There is also evidence of an increase in problem solving ability among students who are bilingual. A different study done by ACTFL in 1982 and then again in 2016 tested a group of bi or trilingual students against a group of monolingual students and found that on basic critical thinking problems the bi and trilingual students outperformed the monolingual students. Increasing problem solving and critical thinking ability is one of the largest benefits of school. Students are armed with the ability to make smart concise decisions on larger issues because they are trained in problem solving. 

Both of these instances are evidence of a general trend that comes with bilingual education. An increase in the cognitive ability of students. That increase is not inconsequential either.

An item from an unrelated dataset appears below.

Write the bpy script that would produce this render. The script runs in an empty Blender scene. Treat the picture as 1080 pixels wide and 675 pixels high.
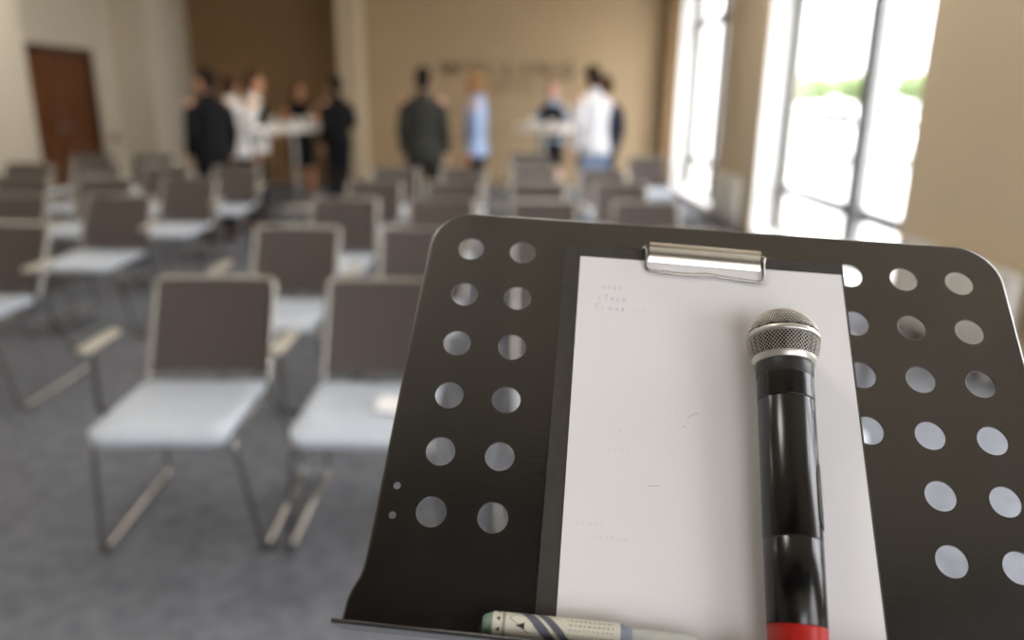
import bpy, bmesh, math, random
from mathutils import Vector, Matrix, Euler, noise

random.seed(7)
scn = bpy.context.scene
COL = scn.collection
PI = math.pi

# ---------------------------------------------------------------- camera, sky, exposure
CAM_H = 1.46
FPX = 800.0                     # focal length in pixels of a 1080 wide frame
PITCH, YAW, ROLL = map(math.radians, (16.3, 0.4, 0.7))
cam_f = Vector((math.sin(YAW) * math.cos(PITCH), math.cos(YAW) * math.cos(PITCH), -math.sin(PITCH)))
cam_r0 = Vector((math.cos(YAW), -math.sin(YAW), 0))
cam_d0 = cam_f.cross(cam_r0)
cam_r = cam_r0 * math.cos(ROLL) - cam_d0 * math.sin(ROLL)
cam_d = cam_d0 * math.cos(ROLL) + cam_r0 * math.sin(ROLL)
cam_data = bpy.data.cameras.new('camera')
cam_data.sensor_width = 36.0
cam_data.sensor_fit = 'HORIZONTAL'
cam_data.lens = FPX * 36.0 / 1080.0
cam_data.clip_start = 0.02
cam_data.clip_end = 300
cam_data.dof.use_dof = True
cam_data.dof.focus_distance = 0.53
cam_data.dof.aperture_fstop = cam_data.lens * 0.001 / 0.0112
cam = bpy.data.objects.new('camera', cam_data)
COL.objects.link(cam)
cm = Matrix.Identity(4)
for i in range(3):
    cm[i][0] = cam_r[i]; cm[i][1] = -cam_d[i]; cm[i][2] = -cam_f[i]
cm[2][3] = CAM_H
cam.matrix_world = cm
scn.camera = cam

SKY = 8.5                       # zenith; an overcast sky is three times dimmer at the horizon
ADDED_LAMP = 8.0
world = bpy.data.worlds.new('overcast_sky')
scn.world = world
world.use_nodes = True
wn = world.node_tree
wn.nodes.clear()
w_out = wn.nodes.new('ShaderNodeOutputWorld')
w_bg = wn.nodes.new('ShaderNodeBackground')
w_bg.inputs['Color'].default_value = (0.965, 0.965, 1.0, 1)
w_tc = wn.nodes.new('ShaderNodeTexCoord')
w_sep = wn.nodes.new('ShaderNodeSeparateXYZ')
w_mr = wn.nodes.new('ShaderNodeMapRange')
w_mr.inputs['From Min'].default_value = 0.0
w_mr.inputs['From Max'].default_value = 1.0
w_mr.inputs['To Min'].default_value = SKY / 3
w_mr.inputs['To Max'].default_value = SKY
wn.links.new(w_tc.outputs['Generated'], w_sep.inputs[0])
wn.links.new(w_sep.outputs['Z'], w_mr.inputs['Value'])
wn.links.new(w_mr.outputs[0], w_bg.inputs['Strength'])
wn.links.new(w_bg.outputs[0], w_out.inputs[0])

scn.view_settings.view_transform = 'Standard'
scn.view_settings.look = 'None'
scn.view_settings.exposure = 1.05
scn.view_settings.gamma = 1.0
scn.view_settings.use_curve_mapping = False
scn.cycles.max_bounces = 10
scn.cycles.diffuse_bounces = 6
scn.cycles.glossy_bounces = 4
scn.cycles.transparent_max_bounces = 12
scn.cycles.sample_clamp_indirect = 8.0
scn.cycles.use_denoising = True
scn.cycles.caustics_reflective = False
scn.cycles.caustics_refractive = False

# room dimensions
XL, XR, YN, YB, ZC = -5.75, 2.70, -4.6, 13.1, 3.45
WALL_T = 0.36
WIN_Y = [(10.04, 12.72), (5.19, 8.39), (0.34, 3.54), (-4.3, -1.31)]
WIN_Z0, WIN_Z1 = 0.06, 3.15
for k, (a, b) in enumerate(WIN_Y):          # sky portals in the window openings
    ld = bpy.data.lights.new('window_portal', 'AREA')
    ld.shape = 'RECTANGLE'
    ld.size = WIN_Z1 - WIN_Z0
    ld.size_y = b - a
    ld.cycles.is_portal = True
    lo = bpy.data.objects.new('window_portal', ld)
    COL.objects.link(lo)
    lo.matrix_world = Matrix.Translation((XR + WALL_T + 0.02, (a + b) / 2, (WIN_Z0 + WIN_Z1) / 2)) @ Euler((0, PI / 2, 0)).to_matrix().to_4x4()


for (a, b) in ((-0.3, 1.9),):  # portal for the added window behind the camera
    ld = bpy.data.lights.new('window_portal', 'AREA')
    ld.shape = 'RECTANGLE'
    ld.size = b - a
    ld.size_y = WIN_Z1 - 0.3
    ld.cycles.is_portal = True
    lo = bpy.data.objects.new('window_portal', ld)
    COL.objects.link(lo)
    lo.matrix_world = Matrix.Translation(((a + b) / 2, YN - 0.32, (WIN_Z1 + 0.3) / 2)) @ Euler((-PI / 2, 0, 0)).to_matrix().to_4x4() @ Euler((PI, 0, 0)).to_matrix().to_4x4()

# ---------------------------------------------------------------- materials
def lin(h):
    c = [int(h[i:i + 2], 16) / 255 for i in (0, 2, 4)]
    return tuple(x / 12.92 if x <= 0.04045 else ((x + 0.055) / 1.055) ** 2.4 for x in c) + (1,)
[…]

Schools that do a better job teaching foreign languages tend to have better net results on standardized testing and overall student success. This is where Moorhead High School falls behind. Administration at Moorhead encourage students to take a language class, but they do not require it. They also provide a learning strategy for language classes that is inefficient and ineffective. 

One of the large problems with the foreign language department is that students aren’t required to have a credit in it to graduate. Numerous students go through their four years at Moorhead and never even enter a foriegn language classroom, even though there are numerous benefits to them taking those classes. Besides the obvious cognitive increases outlined above, there are also benefits in a students academic portfolio. Schools such as the University of Minnesota, Minnesota State University Moorhead, and Saint Cloud State all require at least two high school foreign language credits for students to attend their universities. Not to mention the hundreds of other schools instate and out of state that also require a credit in world languages. Bilingualism also benefits students when they’re applying for a job, with even employers along the lines of Hornbachers Grocery Stores favoring applicants with some background in foreign language. The head of Moorhead’s foreign language department Lana Suomala believes a language credit should be required not just in Moorhead, but the state of Minnesota as a whole.

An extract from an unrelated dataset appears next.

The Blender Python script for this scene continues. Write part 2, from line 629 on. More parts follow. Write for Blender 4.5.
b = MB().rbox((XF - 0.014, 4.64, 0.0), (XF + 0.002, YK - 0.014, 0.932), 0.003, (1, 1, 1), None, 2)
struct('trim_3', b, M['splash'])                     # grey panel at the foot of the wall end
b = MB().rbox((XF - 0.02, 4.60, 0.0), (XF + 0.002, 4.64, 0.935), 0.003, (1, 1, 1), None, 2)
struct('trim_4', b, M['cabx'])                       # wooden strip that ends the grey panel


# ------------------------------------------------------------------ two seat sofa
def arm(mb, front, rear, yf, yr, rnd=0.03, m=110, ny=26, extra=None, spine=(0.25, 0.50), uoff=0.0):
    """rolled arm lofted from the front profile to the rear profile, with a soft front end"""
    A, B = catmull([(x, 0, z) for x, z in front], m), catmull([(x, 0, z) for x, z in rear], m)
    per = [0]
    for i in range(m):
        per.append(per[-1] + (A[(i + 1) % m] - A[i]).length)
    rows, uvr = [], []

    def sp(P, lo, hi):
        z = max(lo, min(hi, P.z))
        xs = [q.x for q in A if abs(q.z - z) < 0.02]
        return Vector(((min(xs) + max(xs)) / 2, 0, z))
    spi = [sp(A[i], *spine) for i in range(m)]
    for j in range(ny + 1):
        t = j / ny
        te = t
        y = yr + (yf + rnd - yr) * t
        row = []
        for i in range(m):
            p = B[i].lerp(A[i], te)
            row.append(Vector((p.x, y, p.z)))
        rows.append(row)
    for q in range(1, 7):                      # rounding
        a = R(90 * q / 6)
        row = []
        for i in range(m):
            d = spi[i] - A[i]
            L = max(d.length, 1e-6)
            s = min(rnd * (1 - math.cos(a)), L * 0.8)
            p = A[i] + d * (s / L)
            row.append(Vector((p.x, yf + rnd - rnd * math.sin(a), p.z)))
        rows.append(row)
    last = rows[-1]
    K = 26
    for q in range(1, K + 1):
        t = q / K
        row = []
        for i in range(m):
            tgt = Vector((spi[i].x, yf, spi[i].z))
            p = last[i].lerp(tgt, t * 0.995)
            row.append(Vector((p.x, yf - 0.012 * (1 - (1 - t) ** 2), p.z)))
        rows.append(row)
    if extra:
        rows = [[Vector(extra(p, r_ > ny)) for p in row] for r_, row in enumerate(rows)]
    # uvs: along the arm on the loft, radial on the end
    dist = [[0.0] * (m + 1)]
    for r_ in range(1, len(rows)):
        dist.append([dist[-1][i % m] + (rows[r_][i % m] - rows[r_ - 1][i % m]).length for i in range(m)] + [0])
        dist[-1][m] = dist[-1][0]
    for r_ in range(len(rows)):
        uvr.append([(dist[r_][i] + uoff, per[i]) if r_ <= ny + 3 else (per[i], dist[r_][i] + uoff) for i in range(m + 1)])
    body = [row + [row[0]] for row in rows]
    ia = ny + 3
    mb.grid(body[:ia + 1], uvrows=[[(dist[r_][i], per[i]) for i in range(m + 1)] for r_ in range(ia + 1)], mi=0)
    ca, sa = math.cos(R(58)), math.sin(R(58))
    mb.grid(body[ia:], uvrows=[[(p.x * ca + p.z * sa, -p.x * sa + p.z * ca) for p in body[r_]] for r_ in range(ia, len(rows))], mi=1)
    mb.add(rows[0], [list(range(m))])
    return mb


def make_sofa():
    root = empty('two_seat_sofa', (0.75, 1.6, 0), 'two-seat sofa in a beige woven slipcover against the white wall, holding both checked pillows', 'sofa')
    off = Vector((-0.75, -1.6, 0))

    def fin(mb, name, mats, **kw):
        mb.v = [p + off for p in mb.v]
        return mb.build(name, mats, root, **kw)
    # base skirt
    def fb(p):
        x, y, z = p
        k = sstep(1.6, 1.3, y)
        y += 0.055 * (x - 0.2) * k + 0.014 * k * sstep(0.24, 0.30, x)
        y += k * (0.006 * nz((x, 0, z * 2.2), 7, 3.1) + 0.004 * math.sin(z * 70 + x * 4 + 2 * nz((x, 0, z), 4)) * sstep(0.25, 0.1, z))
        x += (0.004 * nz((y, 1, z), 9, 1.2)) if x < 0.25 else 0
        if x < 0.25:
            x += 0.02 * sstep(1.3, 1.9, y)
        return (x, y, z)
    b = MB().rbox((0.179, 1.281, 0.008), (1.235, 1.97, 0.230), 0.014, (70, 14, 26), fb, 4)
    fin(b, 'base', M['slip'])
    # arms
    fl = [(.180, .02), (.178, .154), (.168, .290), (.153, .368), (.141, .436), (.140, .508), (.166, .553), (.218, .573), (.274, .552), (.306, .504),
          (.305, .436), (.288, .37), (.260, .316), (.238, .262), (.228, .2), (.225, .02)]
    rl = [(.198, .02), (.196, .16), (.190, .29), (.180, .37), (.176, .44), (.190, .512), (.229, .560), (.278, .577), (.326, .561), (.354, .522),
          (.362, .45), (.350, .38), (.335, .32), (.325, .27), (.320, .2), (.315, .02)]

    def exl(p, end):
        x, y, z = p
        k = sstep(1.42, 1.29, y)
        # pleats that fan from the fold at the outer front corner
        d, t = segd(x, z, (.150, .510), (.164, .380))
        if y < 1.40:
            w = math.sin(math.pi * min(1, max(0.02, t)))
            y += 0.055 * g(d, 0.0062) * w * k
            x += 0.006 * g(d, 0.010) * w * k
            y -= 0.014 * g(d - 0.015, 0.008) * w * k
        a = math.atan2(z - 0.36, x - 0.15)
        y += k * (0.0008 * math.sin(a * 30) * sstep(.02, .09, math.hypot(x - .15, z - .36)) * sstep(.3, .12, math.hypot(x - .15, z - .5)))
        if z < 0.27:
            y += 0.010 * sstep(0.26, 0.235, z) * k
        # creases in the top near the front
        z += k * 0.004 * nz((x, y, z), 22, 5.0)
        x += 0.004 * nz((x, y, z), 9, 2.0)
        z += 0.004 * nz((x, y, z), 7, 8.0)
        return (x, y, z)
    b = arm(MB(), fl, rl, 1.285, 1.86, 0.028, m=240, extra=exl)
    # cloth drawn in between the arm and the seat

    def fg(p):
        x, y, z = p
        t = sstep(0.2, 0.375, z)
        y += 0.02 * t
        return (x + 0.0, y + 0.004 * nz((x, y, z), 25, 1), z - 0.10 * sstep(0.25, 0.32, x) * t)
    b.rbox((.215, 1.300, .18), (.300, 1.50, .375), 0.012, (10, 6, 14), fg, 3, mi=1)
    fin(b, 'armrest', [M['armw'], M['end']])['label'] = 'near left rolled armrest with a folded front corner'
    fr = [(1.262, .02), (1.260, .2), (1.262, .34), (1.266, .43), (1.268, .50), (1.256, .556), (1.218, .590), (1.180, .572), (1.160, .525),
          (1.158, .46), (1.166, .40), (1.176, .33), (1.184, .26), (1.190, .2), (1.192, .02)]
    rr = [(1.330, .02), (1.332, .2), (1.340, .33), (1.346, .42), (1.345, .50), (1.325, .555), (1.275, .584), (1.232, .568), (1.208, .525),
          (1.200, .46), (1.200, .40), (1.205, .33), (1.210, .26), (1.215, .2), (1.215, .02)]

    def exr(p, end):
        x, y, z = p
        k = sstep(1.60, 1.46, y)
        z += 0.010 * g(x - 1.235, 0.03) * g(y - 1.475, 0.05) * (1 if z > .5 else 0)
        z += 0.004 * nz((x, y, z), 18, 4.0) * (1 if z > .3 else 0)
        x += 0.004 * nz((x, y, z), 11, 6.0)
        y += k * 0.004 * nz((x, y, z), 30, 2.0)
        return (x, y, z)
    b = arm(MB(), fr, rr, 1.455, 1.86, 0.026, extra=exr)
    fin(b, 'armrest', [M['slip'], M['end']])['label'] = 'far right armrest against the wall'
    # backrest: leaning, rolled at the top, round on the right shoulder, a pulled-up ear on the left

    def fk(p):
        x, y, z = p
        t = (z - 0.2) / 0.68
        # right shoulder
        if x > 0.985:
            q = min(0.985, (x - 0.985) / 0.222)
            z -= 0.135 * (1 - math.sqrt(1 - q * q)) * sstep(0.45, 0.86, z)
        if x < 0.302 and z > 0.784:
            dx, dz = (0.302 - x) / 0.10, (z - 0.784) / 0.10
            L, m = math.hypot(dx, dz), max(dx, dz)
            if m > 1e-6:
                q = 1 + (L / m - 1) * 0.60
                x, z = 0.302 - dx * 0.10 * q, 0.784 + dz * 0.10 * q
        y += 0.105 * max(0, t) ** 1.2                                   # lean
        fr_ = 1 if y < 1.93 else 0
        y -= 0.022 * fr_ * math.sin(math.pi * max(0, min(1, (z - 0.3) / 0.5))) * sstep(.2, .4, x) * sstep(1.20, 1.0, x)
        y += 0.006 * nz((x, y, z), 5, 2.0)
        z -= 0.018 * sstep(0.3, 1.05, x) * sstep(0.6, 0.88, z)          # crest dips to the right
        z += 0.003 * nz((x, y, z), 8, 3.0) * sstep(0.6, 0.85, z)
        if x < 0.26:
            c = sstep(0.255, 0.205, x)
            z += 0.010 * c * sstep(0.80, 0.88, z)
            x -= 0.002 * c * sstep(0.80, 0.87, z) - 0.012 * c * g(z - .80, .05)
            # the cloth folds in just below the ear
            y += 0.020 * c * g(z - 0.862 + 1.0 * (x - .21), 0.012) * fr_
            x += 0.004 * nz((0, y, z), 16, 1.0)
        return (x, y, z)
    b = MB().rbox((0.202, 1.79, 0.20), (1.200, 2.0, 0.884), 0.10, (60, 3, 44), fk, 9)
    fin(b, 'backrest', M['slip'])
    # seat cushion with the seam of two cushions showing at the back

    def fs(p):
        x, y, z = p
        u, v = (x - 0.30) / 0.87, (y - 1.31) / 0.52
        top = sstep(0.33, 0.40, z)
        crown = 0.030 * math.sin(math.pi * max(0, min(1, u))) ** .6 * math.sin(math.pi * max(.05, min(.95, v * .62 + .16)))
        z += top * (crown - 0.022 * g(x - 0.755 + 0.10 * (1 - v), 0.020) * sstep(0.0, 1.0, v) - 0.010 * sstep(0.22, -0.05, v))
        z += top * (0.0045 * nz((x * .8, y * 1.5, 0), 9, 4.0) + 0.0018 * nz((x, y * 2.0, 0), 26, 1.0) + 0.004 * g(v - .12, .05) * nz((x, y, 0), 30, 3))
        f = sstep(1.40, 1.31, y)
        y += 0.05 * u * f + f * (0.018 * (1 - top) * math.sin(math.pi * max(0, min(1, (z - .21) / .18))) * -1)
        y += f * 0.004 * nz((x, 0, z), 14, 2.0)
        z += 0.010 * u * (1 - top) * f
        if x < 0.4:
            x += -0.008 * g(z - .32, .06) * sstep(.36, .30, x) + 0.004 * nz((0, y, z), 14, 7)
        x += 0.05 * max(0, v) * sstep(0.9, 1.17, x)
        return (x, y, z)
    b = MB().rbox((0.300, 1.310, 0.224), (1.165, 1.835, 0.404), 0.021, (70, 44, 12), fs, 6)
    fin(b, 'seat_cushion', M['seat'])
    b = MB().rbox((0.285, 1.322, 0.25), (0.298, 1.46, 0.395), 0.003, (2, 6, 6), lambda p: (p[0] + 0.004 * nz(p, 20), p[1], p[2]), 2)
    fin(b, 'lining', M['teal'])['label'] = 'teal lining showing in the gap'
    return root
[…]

Suomala is also of the belief that Moorhead could do a better job with class sizes, amounts and strategies for their foreign languages. Classes at Moorhead are growing rapidly due to the increasing population of the area, “It is very difficult to give language learners the time and attention they need and deserve in classes over 30 students,” Suomala said. Each new foreign language student needs one-on-one help and instruction time in order to be able to fully achieve fluency in their area of study. With the current size of classes that one on one time is a rare occurrence. Another problem with the current foreign language class is variety and amount of language classes. Moorhead offers two languages: Spanish and Chinese. While this may seem adequate, when you compare to schools of similar size and stature, it is a noticeably smaller program. Schools the size of Moorhead, such as high schools in the Twin Cities or Bismarck, tend to offer foreign language classes such as Chinese, Spanish, German, Latin, and other various languages. This diversity and amount of languages attracts students because there are languages they actually want to take, and not just two options. Another problem highlighted by Suomala was they lack of time teachers have to plan curriculum not only with the other high school teachers, but also with teachers in the Spanish immersion programs. Increased planning time allows for lessons focused more on fluency and less on memorization. That means that students will actually know how to speak a language and not just answer worksheet questions.

The foreign language problem at Moorhead needs to be addressed. There are numerous potential solutions including, examining existing curriculum, allocating more funds to world languages, hiring more language teachers, diversifying available languages, etc. Whatever the case something needs to be done. The benefits are large and quantifiable, and the solutions are relatively simple. If Moorhead High wants to compete with schools of similar or larger size academically, then it needs to improve the language program soon.